Raw data:
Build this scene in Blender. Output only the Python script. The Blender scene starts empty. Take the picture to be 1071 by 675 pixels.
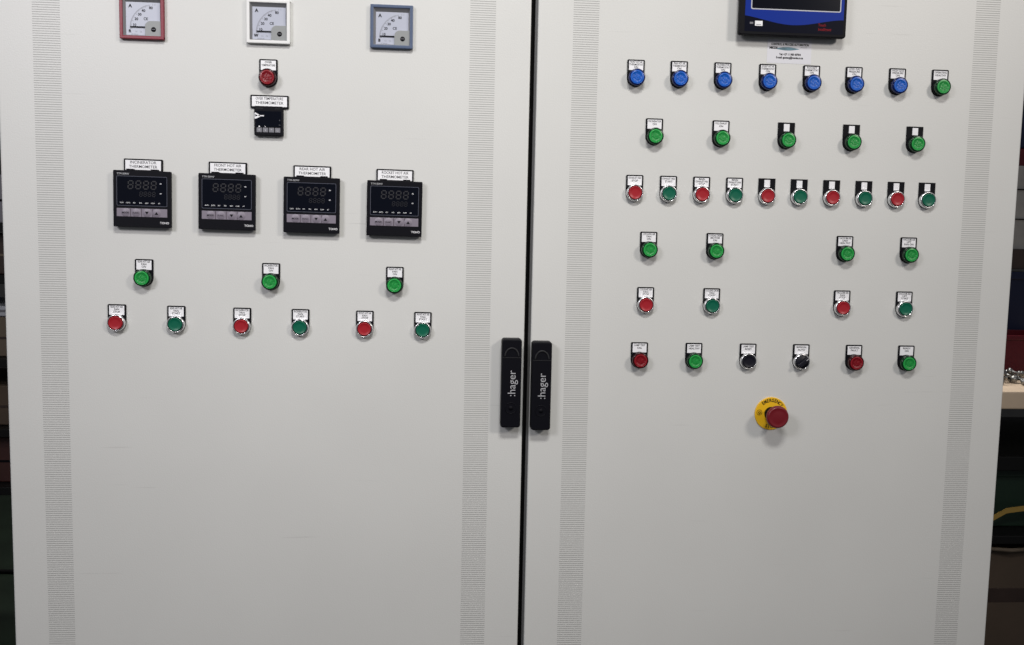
import bpy, bmesh, math, random
from mathutils import Matrix, Vector
random.seed(7)
sc = bpy.context.scene
col = sc.collection
R = math.radians
# ------------------------------------------------------------------ camera, world, lamps, exposure
MM = 0.001
ZC = 1.25                         # height of the panel's reference line above the floor
cam_d = bpy.data.cameras.new('camera'); cam = bpy.data.objects.new('camera', cam_d); col.objects.link(cam)
cam_d.sensor_width = 36; cam_d.lens = 36 * 950 / 1071; cam_d.clip_start = .05; cam_d.clip_end = 100
def rx(a): return Matrix.Rotation(a, 4, 'X')
def ry(a): return Matrix.Rotation(a, 4, 'Y')
def rz(a): return Matrix.Rotation(a, 4, 'Z')
cam.matrix_world = Matrix.Translation((-.1531, -1.600, ZC + .1504)) @ rx(R(90)) @ rx(-.093734) @ ry(-.077518) @ rz(.013795)
sc.camera = cam
w = bpy.data.worlds.new('World'); sc.world = w; w.use_nodes = True
w.node_tree.nodes['Background'].inputs[0].default_value = (.90, .91, 1, 1)
w.node_tree.nodes['Background'].inputs[1].default_value = .18
def area(name, loc, target, sx, sy, power, color, spread):
    d = bpy.data.lights.new(name, 'AREA'); d.shape = 'RECTANGLE'; d.size = sx; d.size_y = sy
    d.energy = power; d.color = color; d.spread = R(spread)   # beam narrowed to darken the panel away from the aim point
    o = bpy.data.objects.new(name, d); col.objects.link(o); o.location = loc
    o.rotation_euler = (Vector(target) - Vector(loc)).to_track_quat('-Z', 'Y').to_euler()
    return o
area('ceiling_or_fill_lamp', (.0, -1.9, 3.3), (-.15, 0, 1.45), .7, .3, 12.3, (1, .985, .955), 95)
area('ceiling_or_fill_lamp', (2.1, -2.4, 2.75), (-.2, 0, 1.4), .5, .4, 9.2, (1, .93, .86), 95)
area('ceiling_or_fill_lamp', (-1.7, -2.1, 2.5), (-.5, 0, 1.35), .7, .5, 7, (.97, .95, 1), 95)
area('ceiling_or_fill_lamp', (.3, 2.3, 3.9), (.3, 2.3, 0), 3.4, .4, 90, (1, .97, .93), 160)  # unseen fill lamp added to brighten the workshop behind the cabinet
sc.view_settings.view_transform = 'Standard'; sc.view_settings.look = 'None'
sc.view_settings.exposure = .05; sc.view_settings.gamma = 1
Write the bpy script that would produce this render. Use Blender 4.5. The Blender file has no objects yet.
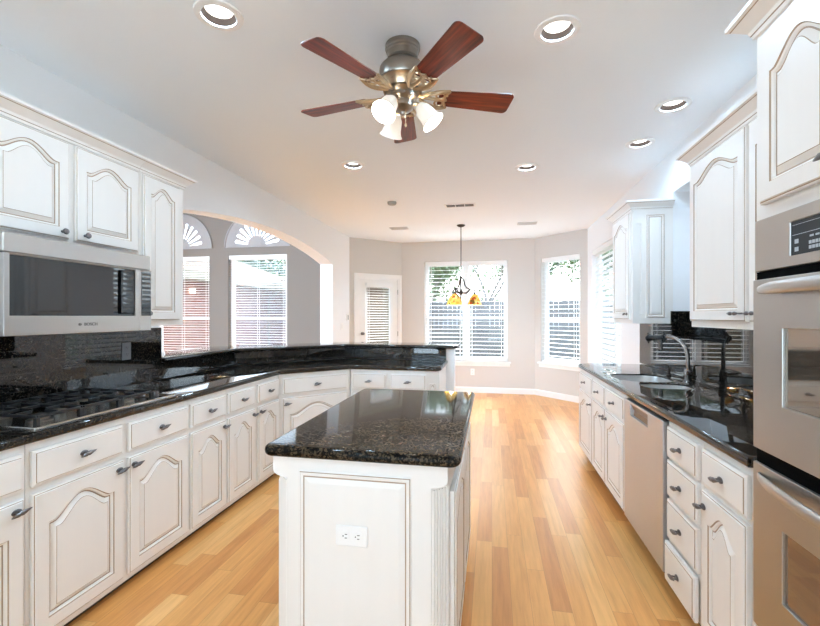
import bpy, bmesh, math, random
from mathutils import Vector, Matrix
from mathutils.geometry import tessellate_polygon
random.seed(7)
R = math.radians
SC = bpy.context.scene
COL = SC.collection

# ------------------------------------------------------------------ camera
THETA = math.atan(82 / 428)
cam_data = bpy.data.cameras.new('camera')
cam_data.sensor_width = 36.0
cam_data.lens = 428 / 820 * 36.0
cam_data.shift_y = 3 / 820
cam_data.clip_start = 0.02
cam = bpy.data.objects.new('camera', cam_data)
cam.location = (0, 0, 1.38)
cam.rotation_euler = (R(90), 0, THETA)
COL.objects.link(cam)
SC.camera = cam

# ------------------------------------------------------------------ world, sun, exposure
SUN_DIR = Vector((-0.10, -1.0, -1.0)).normalized()
world = bpy.data.worlds.new('sky')
SC.world = world
world.use_nodes = True
wn = world.node_tree
wn.nodes.clear()
w_out = wn.nodes.new('ShaderNodeOutputWorld')
w_bg = wn.nodes.new('ShaderNodeBackground')
w_sky = wn.nodes.new('ShaderNodeTexSky')
w_sky.sky_type = 'NISHITA'
w_sky.sun_disc = False
w_sky.sun_elevation = R(45)
w_sky.sun_rotation = R(5)
w_sky.air_density = 1.3
w_sky.dust_density = 3.0
w_mix = wn.nodes.new('ShaderNodeMix')
w_mix.data_type = 'RGBA'
w_mix.inputs[0].default_value = 0.75
w_mix.inputs[7].default_value = (1.82, 2.55, 3.5, 1)
wn.links.new(w_sky.outputs[0], w_mix.inputs[6])
wn.links.new(w_mix.outputs[2], w_bg.inputs[0])
w_bg.inputs[1].default_value = 1.95
wn.links.new(w_bg.outputs[0], w_out.inputs[0])

sun_data = bpy.data.lights.new('sun', 'SUN')
sun_data.energy = 7.5
sun_data.angle = R(1.0)
sun_data.color = (0.95, 0.96, 1.0)
sun = bpy.data.objects.new('sun', sun_data)
sun.rotation_euler = SUN_DIR.to_track_quat('-Z', 'Y').to_euler()
sun.location = (0, 20, 20)
COL.objects.link(sun)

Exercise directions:
Write out the whole listing exactly, and drop the pictures.

Exercise response:
Build this scene in Blender. Output only the Python script. The Blender scene starts empty. Take the picture to be 1071 by 675 pixels.
import bpy, bmesh, math, random
from mathutils import Matrix, Vector
random.seed(7)
sc = bpy.context.scene
col = sc.collection
R = math.radians
# ------------------------------------------------------------------ camera, world, lamps, exposure
MM = 0.001
ZC = 1.25                         # height of the panel's reference line above the floor
cam_d = bpy.data.cameras.new('camera'); cam = bpy.data.objects.new('camera', cam_d); col.objects.link(cam)
cam_d.sensor_width = 36; cam_d.lens = 36 * 950 / 1071; cam_d.clip_start = .05; cam_d.clip_end = 100
def rx(a): return Matrix.Rotation(a, 4, 'X')
def ry(a): return Matrix.Rotation(a, 4, 'Y')
def rz(a): return Matrix.Rotation(a, 4, 'Z')
cam.matrix_world = Matrix.Translation((-.1531, -1.600, ZC + .1504)) @ rx(R(90)) @ rx(-.093734) @ ry(-.077518) @ rz(.013795)
sc.camera = cam
w = bpy.data.worlds.new('World'); sc.world = w; w.use_nodes = True
w.node_tree.nodes['Background'].inputs[0].default_value = (.90, .91, 1, 1)
w.node_tree.nodes['Background'].inputs[1].default_value = .18
def area(name, loc, target, sx, sy, power, color, spread):
    d = bpy.data.lights.new(name, 'AREA'); d.shape = 'RECTANGLE'; d.size = sx; d.size_y = sy
    d.energy = power; d.color = color; d.spread = R(spread)   # beam narrowed to darken the panel away from the aim point
    o = bpy.data.objects.new(name, d); col.objects.link(o); o.location = loc
    o.rotation_euler = (Vector(target) - Vector(loc)).to_track_quat('-Z', 'Y').to_euler()
    return o
area('ceiling_or_fill_lamp', (.0, -1.9, 3.3), (-.15, 0, 1.45), .7, .3, 12.3, (1, .985, .955), 95)
area('ceiling_or_fill_lamp', (2.1, -2.4, 2.75), (-.2, 0, 1.4), .5, .4, 9.2, (1, .93, .86), 95)
area('ceiling_or_fill_lamp', (-1.7, -2.1, 2.5), (-.5, 0, 1.35), .7, .5, 7, (.97, .95, 1), 95)
area('ceiling_or_fill_lamp', (.3, 2.3, 3.9), (.3, 2.3, 0), 3.4, .4, 90, (1, .97, .93), 160)  # unseen fill lamp added to brighten the workshop behind the cabinet
sc.view_settings.view_transform = 'Standard'; sc.view_settings.look = 'None'
sc.view_settings.exposure = .05; sc.view_settings.gamma = 1
Write the bpy script that would produce this render. Use Blender 4.5. The Blender file has no objects yet.
import bpy, bmesh, math, random
from mathutils import Vector, Matrix
from mathutils.geometry import tessellate_polygon
random.seed(7)
R = math.radians
SC = bpy.context.scene
COL = SC.collection

# ------------------------------------------------------------------ camera
THETA = math.atan(82 / 428)
cam_data = bpy.data.cameras.new('camera')
cam_data.sensor_width = 36.0
cam_data.lens = 428 / 820 * 36.0
cam_data.shift_y = 3 / 820
cam_data.clip_start = 0.02
cam = bpy.data.objects.new('camera', cam_data)
cam.location = (0, 0, 1.38)
cam.rotation_euler = (R(90), 0, THETA)
COL.objects.link(cam)
SC.camera = cam

# ------------------------------------------------------------------ world, sun, exposure
SUN_DIR = Vector((-0.10, -1.0, -1.0)).normalized()
world = bpy.data.worlds.new('sky')
SC.world = world
world.use_nodes = True
wn = world.node_tree
wn.nodes.clear()
w_out = wn.nodes.new('ShaderNodeOutputWorld')
w_bg = wn.nodes.new('ShaderNodeBackground')
w_sky = wn.nodes.new('ShaderNodeTexSky')
w_sky.sky_type = 'NISHITA'
w_sky.sun_disc = False
w_sky.sun_elevation = R(45)
w_sky.sun_rotation = R(5)
w_sky.air_density = 1.3
w_sky.dust_density = 3.0
w_mix = wn.nodes.new('ShaderNodeMix')
w_mix.data_type = 'RGBA'
w_mix.inputs[0].default_value = 0.75
w_mix.inputs[7].default_value = (1.82, 2.55, 3.5, 1)
wn.links.new(w_sky.outputs[0], w_mix.inputs[6])
wn.links.new(w_mix.outputs[2], w_bg.inputs[0])
w_bg.inputs[1].default_value = 1.95
wn.links.new(w_bg.outputs[0], w_out.inputs[0])

sun_data = bpy.data.lights.new('sun', 'SUN')
sun_data.energy = 7.5
sun_data.angle = R(1.0)
sun_data.color = (0.95, 0.96, 1.0)
sun = bpy.data.objects.new('sun', sun_data)
sun.rotation_euler = SUN_DIR.to_track_quat('-Z', 'Y').to_euler()
sun.location = (0, 20, 20)
COL.objects.link(sun)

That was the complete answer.